Safe navigation equivalent to Rails try for hashes
In Rails, you can do hash.try(:[], :key)
which helps if hash
is potentially nil
.
Is there an equivalent version for using the new Ruby 2.3 safe navigation operator &.
with []
?
&.
is not equivalent to Rails' try
, but you can use &.
for hashes. Just use it, nothing special.
hash[:key1]&.[](:key2)&.[](:key3)
Although I would not do that.
Ruby 2.3 and later
There's Hash#dig
method now that does just that:
Retrieves the value object corresponding to the each key objects repeatedly.
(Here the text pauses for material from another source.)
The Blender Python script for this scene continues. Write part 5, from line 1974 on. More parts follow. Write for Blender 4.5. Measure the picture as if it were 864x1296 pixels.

h = { foo: {bar: {baz: 1}}}
h.dig(:foo, :bar, :baz) #=> 1
h.dig(:foo, :zot) #=> nil
http://ruby-doc.org/core-2.3.0_preview1/Hash.html#method-i-dig
Pre Ruby 2.3
I usually had something like this put into my intializer:
Class Hash
def deep_fetch *args
x = self
args.each do |arg|
x = x[arg]
return nil if x.nil?
end
x
end
end
and then
response.deep_fetch 'PaReqCreationResponse', 'ThreeDSecureVERes', 'Message', 'VERes', 'CH', 'enrolled'
in one wacky case.
The general consensus in the community seems to be to avoid both try and the lonely operator &.